Murdered bride's family mulls suing Dewani

Murdered bride's family mulls suing Dewani

CAPE TOWN - The family of a Swedish bride murdered on her honeymoon plans to sue her wealthy British husband Shrien Dewani, after his acquittal, saying she would never have married him if she knew he was bisexual.

Dewani walked free from the Cape Town high court Monday after a shock judgement saw him cleared him of hiring hitmen to murder 28-year-old Anni Dewani (nee Hindocha).

In a statement published Tuesday, Anni's uncle Ashok Hindocha said Anni would never have married Dewani if she had known about "his secret sex life with male prostitutes".

"Neither would we have, as a family, condoned a union with a man who indulged himself in such a sordid manner," the statement said.

"We will now go through this case with our lawyers to confirm whether we can file a lawsuit against Shrien Dewani in the UK." Both families are of Indian origin and had sat across the courtroom from each other since the trial began in October.
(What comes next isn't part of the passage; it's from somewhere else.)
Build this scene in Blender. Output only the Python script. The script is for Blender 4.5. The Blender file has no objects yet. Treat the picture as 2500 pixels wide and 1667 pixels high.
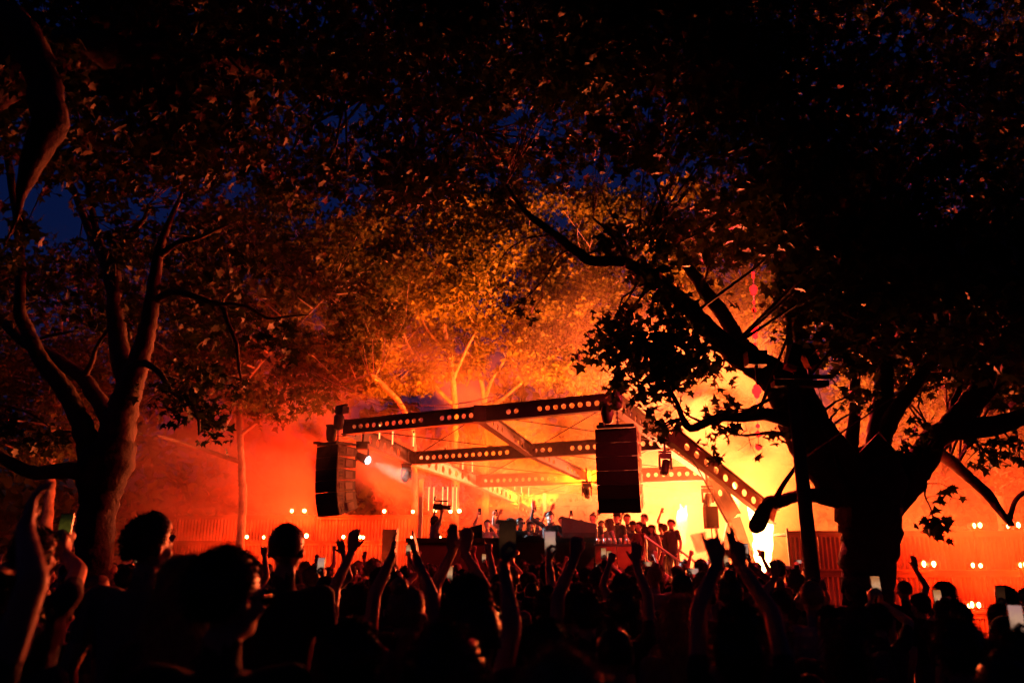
import bpy, bmesh, math, random
import numpy as np
from mathutils import Vector, Matrix, Quaternion

random.seed(7)
rng = np.random.default_rng(7)
SC = bpy.context.scene
COL = SC.collection

# ------------------------------------------------------------------ camera
CAM_Z = 1.8
FPX = 1900.0                       # focal length in photograph pixels
PITCH = math.radians(15.54)
cam_data = bpy.data.cameras.new('camera')
cam = bpy.data.objects.new('camera', cam_data)
COL.objects.link(cam)
cam.location = (0, 0, CAM_Z)
cam.rotation_euler = (math.pi / 2 + PITCH, 0, 0)
cam_data.sensor_width = 36.0
cam_data.lens = FPX / 2500.0 * 36.0
cam_data.clip_start = 0.05
cam_data.clip_end = 2000
cam_data.dof.use_dof = True
cam_data.dof.focus_distance = 17.0
cam_data.dof.aperture_fstop = 1.8
SC.camera = cam

# ------------------------------------------------------------------ sky
world = bpy.data.worlds.new('World')
SC.world = world
world.use_nodes = True
nt = world.node_tree
bg = nt.nodes['Background']
sky = nt.nodes.new('ShaderNodeTexSky')
sky.sky_type = 'NISHITA'
sky.sun_disc = False
sky.sun_elevation = math.radians(-1.0)
sky.sun_rotation = math.radians(180)
sky.ozone_density = 6.0
nt.links.new(sky.outputs[0], bg.inputs[0])
bg.inputs[1].default_value = 0.12

# ------------------------------------------------------------------ exposure
SC.view_settings.view_transform = 'Standard'
SC.view_settings.look = 'None'
SC.view_settings.exposure = 0.15
SC.view_settings.gamma = 1.0
SC.render.engine = 'CYCLES'
SC.cycles.use_denoising = True
SC.cycles.max_bounces = 3
SC.cycles.diffuse_bounces = 1
SC.cycles.glossy_bounces = 2
SC.cycles.transmission_bounces = 3
SC.cycles.volume_bounces = 0
SC.cycles.transparent_max_bounces = 8
SC.cycles.volume_step_rate = .35
SC.cycles.volume_max_steps = 256
SC.cycles.sample_clamp_indirect = 4.0
SC.cycles.sample_clamp_direct = 40.0
SC.cycles.use_light_tree = True
SC.cycles.use_adaptive_sampling = True
SC.cycles.adaptive_threshold = .07
SC.cycles.adaptive_min_samples = 12

# ------------------------------------------------------------------ helpers
SP, CP = math.sin(PITCH), math.cos(PITCH)

def P(u, v, Y):
    """world point seen at photograph pixel (u, v) whose distance in front of the camera is Y"""
    x = (u - 1250.0) / FPX
    y = (833.5 - v) / FPX
    dx, dy, dz = x, CP - y * SP, SP + y * CP
    k = Y / dy
    return Vector((dx * k, Y, CAM_Z + dz * k))

def PX(w, Y):
    """photograph pixels to metres at distance Y"""
    return w * Y / FPX

def tag(o, label=None, cat=None, group=None, kind=None):
    if label: o['label'] = label
    if cat: o['category'] = cat
    if group: o['group'] = group
    if kind: o['kind'] = kind
    return o

def empty(name, loc=(0, 0, 0), rz=0.0):
    o = bpy.data.objects.new(name, None)
    COL.objects.link(o)
    o.location = loc
    o.rotation_euler = (0, 0, rz)
    o.empty_display_size = 0.1
    return o

def mesh_obj(name, me, parent=None, mats=()):
    o = bpy.data.objects.new(name, me)
    COL.objects.link(o)
    for m in mats:
        me.materials.append(m)
    if parent is not None:
        o.parent = parent
    return o

class MB:
    """collects faces and links them as one mesh object"""
    def __init__(self):
        self.v, self.f, self.m = [], [], []
    def add(self, verts, faces, mi=0):
        b = len(self.v)
        self.v.extend([tuple(p) for p in verts])
        self.f.extend([tuple(i + b for i in f) for f in faces])
        self.m.extend([mi] * len(faces))
    def box(self, c, s, rot=None, mi=0):
        c = Vector(c)
        vs = []
        for dz in (-.5, .5):
            for dx, dy in ((-.5, -.5), (.5, -.5), (.5, .5), (-.5, .5)):
                p = Vector((dx * s[0], dy * s[1], dz * s[2]))
                if rot is not None: p = rot @ p
                vs.append(c + p)
        self.add(vs, [(3, 2, 1, 0), (4, 5, 6, 7), (0, 1, 5, 4), (1, 2, 6, 5), (2, 3, 7, 6), (3, 0, 4, 7)], mi)
    def bar(self, a, b, w, h, mi=0):
        a, b = Vector(a), Vector(b)
        d = (b - a); L = d.length; d.normalize()
        up = Vector((0, 0, 1)) if abs(d.z) < .95 else Vector((0, 1, 0))
        s = d.cross(up).normalized(); u = s.cross(d)
        R = Matrix((s, d, u)).transposed()
        self.box((a + b) / 2, (w, L, h), R, mi)
    def tube(self, pts, rad, n=8, mi=0, cap=True):
        pts = [Vector(p) for p in pts]
        k = len(pts)
        if not hasattr(rad, '__len__'): rad = [rad] * k
        prev = None
        vs, fs = [], []
        for i, p in enumerate(pts):
            t = (pts[min(i + 1, k - 1)] - pts[max(i - 1, 0)]).normalized()
            if prev is None:
                a = Vector((0, 0, 1)) if abs(t.z) < .9 else Vector((1, 0, 0))
                s = t.cross(a).normalized()
            else:
                s = (prev - t * prev.dot(t)).normalized()
            prev = s
            u = t.cross(s)
            for j in range(n):
                an = 2 * math.pi * j / n
                vs.append(p + (s * math.cos(an) + u * math.sin(an)) * rad[i])
        for i in range(k - 1):
            for j in range(n):
                j2 = (j + 1) % n
                fs.append((i * n + j, i * n + j2, (i + 1) * n + j2, (i + 1) * n + j))
        if cap:
            fs.append(tuple(range(n))[::-1])
            fs.append(tuple((k - 1) * n + j for j in range(n)))
        self.add(vs, fs, mi)
    def lathe(self, c, prof, n=16, mi=0, rot=None):
        c = Vector(c)
        vs, fs = [], []
        for r, z in prof:
            for j in range(n):
                an = 2 * math.pi * j / n
                p = Vector((r * math.cos(an), r * math.sin(an), z))
                if rot is not None: p = rot @ p
                vs.append(c + p)
        for i in range(len(prof) - 1):
            for j in range(n):
                j2 = (j + 1) % n
                fs.append((i * n + j, i * n + j2, (i + 1) * n + j2, (i + 1) * n + j))
        fs.append(tuple(range(n))[::-1])
        fs.append(tuple((len(prof) - 1) * n + j for j in range(n)))
        self.add(vs, fs, mi)
    def mesh(self, name, mats=(), smooth=False):
        me = bpy.data.meshes.new(name)
        me.from_pydata(self.v, [], self.f)
        for m in mats: me.materials.append(m)
        if any(self.m):
            me.polygons.foreach_set('material_index', self.m)
        if smooth:
            me.polygons.foreach_set('use_smooth', [True] * len(me.polygons))
        me.update()
        return me
    def build(self, name, mat, parent=None, smooth=False):
        mats = mat if isinstance(mat, (list, tuple)) else [mat]
        o = bpy.data.objects.new(name, self.mesh(name, mats, smooth))
        COL.objects.link(o)
        if parent is not None: o.parent = parent
        return o

def copy_tree(o, parent=None):
    c = o.copy()
    COL.objects.link(c)
    c.parent = parent
    for ch in list(o.children):
        copy_tree(ch, c)
    return c

# ------------------------------------------------------------------ materials
MATS = {}
def mat(name, col, rough=.6, metal=0., var=.25, scale=8., bump=0., bscale=30., spec=.4, sheen=0.):
    m = bpy.data.materials.new(name)
    m.use_nodes = True
    n = m.node_tree.nodes; l = m.node_tree.links
    b = n['Principled BSDF']
    b.inputs['Roughness'].default_value = rough
    b.inputs['Metallic'].default_value = metal
    b.inputs['Specular IOR Level'].default_value = spec
    tc = n.new('ShaderNodeTexCoord')
    nz = n.new('ShaderNodeTexNoise'); nz.inputs['Scale'].default_value = scale; nz.inputs['Detail'].default_value = 4
    l.new(tc.outputs['Object'], nz.inputs['Vector'])
    cr = n.new('ShaderNodeValToRGB')
    cr.color_ramp.elements[0].position = .3; cr.color_ramp.elements[1].position = .7
    cr.color_ramp.elements[0].color = tuple(c * (1 - var) for c in col) + (1,)
    cr.color_ramp.elements[1].color = tuple(min(1, c * (1 + var)) for c in col) + (1,)
    l.new(nz.outputs['Fac'], cr.inputs['Fac'])
    l.new(cr.outputs[0], b.inputs['Base Color'])
    if bump:
        n2 = n.new('ShaderNodeTexNoise'); n2.inputs['Scale'].default_value = bscale; n2.inputs['Detail'].default_value = 5
        l.new(tc.outputs['Object'], n2.inputs['Vector'])
        bp = n.new('ShaderNodeBump'); bp.inputs['Strength'].default_value = bump; bp.inputs['Distance'].default_value = .03
        l.new(n2.outputs['Fac'], bp.inputs['Height'])
        l.new(bp.outputs[0], b.inputs['Normal'])
    MATS[name] = m
    return m

def emit_mat(name, col, strength):
    m = bpy.data.materials.new(name)
    m.use_nodes = True
    n = m.node_tree.nodes; l = m.node_tree.links
    n.remove(n['Principled BSDF'])
    e = n.new('ShaderNodeEmission')
    e.inputs[0].default_value = tuple(col) + (1,)
    e.inputs[1].default_value = strength
    l.new(e.outputs[0], n['Material Output'].inputs['Surface'])
    MATS[name] = m
    return m

def leaf_mat(name, c0, c1, trans=.35):
    m = bpy.data.materials.new(name)
    m.use_nodes = True
    n = m.node_tree.nodes; l = m.node_tree.links
    b = n['Principled BSDF']
    b.inputs['Roughness'].default_value = .55
    b.inputs['Specular IOR Level'].default_value = .22
    g = n.new('ShaderNodeNewGeometry')
    cr = n.new('ShaderNodeValToRGB')
    cr.color_ramp.elements[0].color = tuple(c0) + (1,)
    cr.color_ramp.elements[1].color = tuple(c1) + (1,)
    l.new(g.outputs['Random Per Island'], cr.inputs['Fac'])
    l.new(cr.outputs[0], b.inputs['Base Color'])
    t = n.new('ShaderNodeBsdfTranslucent')
    l.new(cr.outputs[0], t.inputs['Color'])
    mx = n.new('ShaderNodeMixShader'); mx.inputs[0].default_value = trans
    l.new(b.outputs[0], mx.inputs[1]); l.new(t.outputs[0], mx.inputs[2])
    l.new(mx.outputs[0], n['Material Output'].inputs['Surface'])
    MATS[name] = m
    return m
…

Many on both sides wept - with joy on the one hand and bitterness on the other - when Dewani was acquitted.

Prosecutors said Dewani hired hitmen to kill Anni in a staged hijacking in a Cape Town township during their honeymoon in November 2010 because he is gay and felt trapped into marriage by family pressures.

Dewani told the court in a written statement at the start of the trial that he is bisexual and admitted having sex with male prostitutes, but said he loved Anni.

But the court heard that Anni sent Dewani desperate emails just days after their lavish wedding ceremony in Mumbai questioning his "feelings" for her.

"I don't want an insecure man or a man whose feelings doesn't come naturally that you have to force yourself," Anni wrote on November 5, 2010.

She was killed eight days later.

'Fallen far'

Dewani left for Britain soon after the murder and fought extradition for three years before being returned to South Africa in April for trial.

But Judge Jeanette Traverso said the state's evidence had "fallen far below" the level needed to secure a conviction.

She said testimony by two men jailed for Anni's murder that Dewani had masterminded the plan was "improbable" and full of contradictions and lies.

The judge conceded there were "a number of unanswered questions" about the murder, but said it would be unjust to force Dewani to testify in his own defence simply in the hope that he would incriminate himself.

She had earlier rejected as irrelevant testimony from a major state witness, sado-masochism "master" and gay prostitute Leopold Leisser, who reportedly told British police that Dewani had said he was getting married to a "lovely girl" but needed "to find a way out of it".

Anni's family criticised the decision to acquit Dewani without forcing him to testify, saying they needed to hear what he had to say under oath about the night she died.

"Justice failed us," her sister Ami Denborg told a scrum of international media outside the court.

"The knowledge of not ever knowing what happened to my dearest little sister on 13 November 2010; that is going to haunt me, my family, my brother, my parents, for the rest of our lives." Taxi driver Zola Tongo and one of the hijackers - both serving long jail terms for the murder - told the court that Dewani hired them for 15,000 rand ($1,300) to kill his new wife.

Dewani said in his statement that he had offered the money to the taxi driver to arrange a private helicopter tour of Cape Town as a surprise for his bride.

Because he was not called to testify, prosecutors never got the chance to cross-examine Dewani on why he was willing to pay an unknown taxi driver so much in cash to organise a trip that could have been handled by his top-class hotel.

Nor could they ask him why he was allowed out of the vehicle before the hijackers drove off with his bride and later killed her, execution style, with a single shot.